Now, I do remember reading from some medieval theologians who argued that "simple fornication" was only so strictly forbidden as grave matter by revealed Divine Law, and that among non-Christians, who have only the Natural Law, it might only be a venial sin against the secondary precepts but not the primary.


Nevertheless, Aquinas seems to argue against that opinion:


"Now simple fornication implies an inordinateness that tends to injure the life of the offspring to be born of this union. For we find in all animals where the upbringing of the offspring needs care of both male and female, that these come together not indeterminately, but the male with a certain female, whether one or several; such is the case with all birds: while, on the other hand, among those animals, where the female alone suffices for the offspring's upbringing, the union is indeterminate, as in the case of dogs and like animals. Now it is evident that the upbringing of a human child requires not only the mother's care for his nourishment, but much more the care of his father as guide and guardian, and under whom he progresses in goods both internal and external. Hence human nature rebels against an indeterminate union of the sexes and demands that a man should be united to a determinate woman and should abide with her a long time or even for a whole lifetime. Hence it is that in the human race the male has a natural solicitude for the certainty of offspring, because on him devolves the upbringing of the child: and this certainly would cease if the union of sexes were indeterminate.

This union with a certain definite woman is called matrimony; which for the above reason is said to belong to the natural law. Since, however, the union of the sexes is directed to the common good of the whole human race, and common goods depend on the law for their determination, as stated above (I-II, 90, 2), it follows that this union of man and woman, which is called matrimony, is determined by some law. What this determination is for us will be stated in the Third Part of this work (Supplement,050, seqq.), where we shall treat of the sacrament of matrimony. Wherefore, since fornication is an indeterminate union of the sexes, as something incompatible with matrimony, it is opposed to the good of the child's upbringing, and consequently it is a mortal sin.

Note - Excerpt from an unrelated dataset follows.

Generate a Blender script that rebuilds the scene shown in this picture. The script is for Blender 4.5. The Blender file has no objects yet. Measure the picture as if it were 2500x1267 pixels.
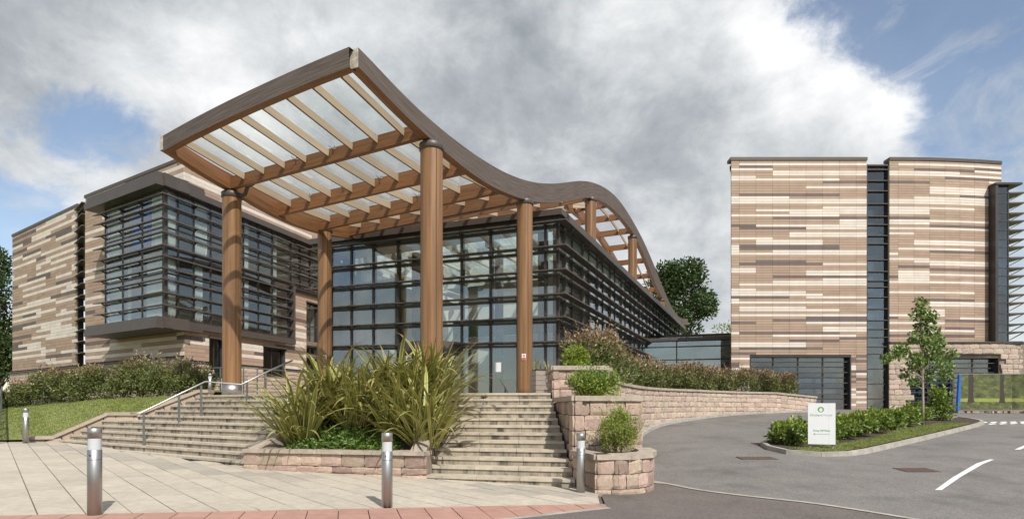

Nor does it matter if a man having knowledge of a woman by fornication, make sufficient provision for the upbringing of the child: because a matter that comes under the determination of the law is judged according to what happens in general, and not according to what may happen in a particular case."
(http://www.newadvent.org/summa/3154.htm#article2)

Now, Aquinas's opinion here isn't dogma. I might be able buy the argument of those other medieval theologians that the mortal sinfulness of simple fornication is a positively revealed Divine Law for Christians, but that it might be only a venial sin (against the merely secondary precepts of the Natural Law) when it comes to the question of non-Christians who don't have Revelation, who only have the Natural Law. Again, assuming the act was still open to life. But, as I argued in that condom post, except in some sort of concubinage or common-law marriage situation...fornicators usually don't want to get pregnant, they exclude it mentally at least. And at that point...the point is moot anyway. As it is for Christians generally, since we do have Revelation either way.